After getting my shots, I requested the driver to take us down to the village where I can get closer shots of the gassho style houses. “Gassho means hands in prayer,” said my guide who actually lives in this village.


The steep roof of the house resembles two hands folded together like in prayer. This unique steep roof design has an angle of 60 degree to allow thick layer of snow to easily slide off during winter. During winter, the snow can be as thick as 4 meters.

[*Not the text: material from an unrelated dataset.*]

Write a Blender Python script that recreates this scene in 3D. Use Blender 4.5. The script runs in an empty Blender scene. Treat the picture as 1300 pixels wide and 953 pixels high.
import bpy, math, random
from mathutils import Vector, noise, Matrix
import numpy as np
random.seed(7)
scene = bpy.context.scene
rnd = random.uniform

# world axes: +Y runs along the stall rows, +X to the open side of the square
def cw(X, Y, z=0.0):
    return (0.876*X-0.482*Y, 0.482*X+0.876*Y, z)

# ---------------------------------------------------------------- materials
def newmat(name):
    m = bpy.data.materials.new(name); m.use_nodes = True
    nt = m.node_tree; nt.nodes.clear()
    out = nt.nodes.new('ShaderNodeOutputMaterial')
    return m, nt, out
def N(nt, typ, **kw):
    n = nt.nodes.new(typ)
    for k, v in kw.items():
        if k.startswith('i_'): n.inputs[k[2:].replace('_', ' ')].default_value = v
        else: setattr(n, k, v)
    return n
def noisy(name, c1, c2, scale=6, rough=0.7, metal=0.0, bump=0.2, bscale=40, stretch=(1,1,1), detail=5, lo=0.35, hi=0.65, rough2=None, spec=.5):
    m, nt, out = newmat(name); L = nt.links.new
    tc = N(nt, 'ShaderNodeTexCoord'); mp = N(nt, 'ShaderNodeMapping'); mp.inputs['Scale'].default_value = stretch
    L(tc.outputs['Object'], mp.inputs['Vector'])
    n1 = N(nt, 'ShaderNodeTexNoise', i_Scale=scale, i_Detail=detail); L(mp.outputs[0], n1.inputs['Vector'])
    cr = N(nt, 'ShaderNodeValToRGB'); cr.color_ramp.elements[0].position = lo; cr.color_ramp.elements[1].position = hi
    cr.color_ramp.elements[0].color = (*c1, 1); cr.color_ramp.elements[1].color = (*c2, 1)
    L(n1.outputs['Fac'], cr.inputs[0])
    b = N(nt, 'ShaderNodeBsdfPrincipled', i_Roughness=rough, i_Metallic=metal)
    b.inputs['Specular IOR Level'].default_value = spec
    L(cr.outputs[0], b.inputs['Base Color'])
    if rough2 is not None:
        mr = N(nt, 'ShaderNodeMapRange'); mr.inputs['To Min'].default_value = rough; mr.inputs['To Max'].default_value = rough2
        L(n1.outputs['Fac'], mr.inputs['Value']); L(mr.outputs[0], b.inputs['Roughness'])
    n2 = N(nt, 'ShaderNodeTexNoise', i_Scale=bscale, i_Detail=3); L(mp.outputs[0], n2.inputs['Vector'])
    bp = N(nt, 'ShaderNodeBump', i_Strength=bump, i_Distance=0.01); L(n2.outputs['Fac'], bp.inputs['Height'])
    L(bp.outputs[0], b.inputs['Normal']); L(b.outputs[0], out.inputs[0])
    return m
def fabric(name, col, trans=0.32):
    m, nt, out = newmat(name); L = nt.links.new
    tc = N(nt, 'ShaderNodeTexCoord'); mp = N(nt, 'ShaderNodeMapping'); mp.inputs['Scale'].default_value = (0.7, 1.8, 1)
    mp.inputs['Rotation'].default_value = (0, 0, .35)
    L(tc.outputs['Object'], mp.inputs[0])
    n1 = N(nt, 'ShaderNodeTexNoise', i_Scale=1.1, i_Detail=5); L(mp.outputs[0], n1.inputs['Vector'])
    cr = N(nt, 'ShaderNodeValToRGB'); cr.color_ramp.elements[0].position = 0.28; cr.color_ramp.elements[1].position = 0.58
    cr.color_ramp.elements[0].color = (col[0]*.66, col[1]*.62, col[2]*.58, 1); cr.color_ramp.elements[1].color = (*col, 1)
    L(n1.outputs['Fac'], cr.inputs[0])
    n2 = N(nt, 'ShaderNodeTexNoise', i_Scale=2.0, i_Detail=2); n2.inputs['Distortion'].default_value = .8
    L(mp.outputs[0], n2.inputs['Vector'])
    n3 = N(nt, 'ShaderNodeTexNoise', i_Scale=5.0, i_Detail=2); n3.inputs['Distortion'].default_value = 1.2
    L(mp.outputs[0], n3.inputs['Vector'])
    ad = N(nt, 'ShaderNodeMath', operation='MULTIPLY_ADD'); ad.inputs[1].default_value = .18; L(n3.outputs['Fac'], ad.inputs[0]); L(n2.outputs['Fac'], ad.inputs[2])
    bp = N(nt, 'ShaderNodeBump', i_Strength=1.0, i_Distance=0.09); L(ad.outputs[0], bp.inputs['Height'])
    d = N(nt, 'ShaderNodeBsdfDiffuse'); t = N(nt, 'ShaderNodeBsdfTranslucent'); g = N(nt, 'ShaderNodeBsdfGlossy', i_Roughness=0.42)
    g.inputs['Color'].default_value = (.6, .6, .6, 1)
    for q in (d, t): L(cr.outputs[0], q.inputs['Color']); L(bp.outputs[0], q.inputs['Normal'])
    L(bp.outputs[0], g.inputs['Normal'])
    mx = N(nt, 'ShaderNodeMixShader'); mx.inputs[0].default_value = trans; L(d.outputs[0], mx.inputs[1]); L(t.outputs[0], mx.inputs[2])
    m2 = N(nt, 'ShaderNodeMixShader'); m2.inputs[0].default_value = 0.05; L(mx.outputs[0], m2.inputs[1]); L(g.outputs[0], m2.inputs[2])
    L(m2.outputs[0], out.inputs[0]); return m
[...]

Most of the gassho houses are multilayered. The farmers place the silkworm in the attic so the heat from the lower floor where they live rise up, keeping the attic temperature suitable for silk warm cultivation. This means they could continue to cultivate silkworm even in winter. Among all the houses, the Wada house is the largest remaining gassho house in Shirakawa and was built during the late Edo period of 1800AD. The Wada family was the wealthiest family and the village leader of Ogimachi. Today, it is open to the public as a heritage museum.


Large wooden columns supporting the roof of the house.


 Inside the Wada house.


Fire fighting exercise


The back of Wada house


The roof of the gassho house is made of straw. When it’s time to change the straw on the roof, the whole village will come together and help out with the straw replacement work. It’s knows as the “Yui” communal system and has been a tradition for generations in this village.






Click the map above for Google map location



After sunset we drove another 2 hours or so to our hotel in Toyama Prefecture called Hotel Mori No Kaze Tateyama. Mori No Kaze Tateyama is a very nice onsen hotel located by the foot hill of the mountain next to a stream.

 And finally I’ve checked into my room.

 All these to myself.


A suite with dining room separated from the sleeping area.


 All dressed up for dinner.


This is what I’m having tonight.


 A table for 4.


This is my set.







 Seafood soup on paper bowl. It’s amazing the paper doesn’t burn up over the fire.




It was a really delicious and filling dinner. I’m going to need all the rest I could get tonight as tomorrow morning I will be exploring the Tateyama Kurobe Alphine Route. As shown in the photo above.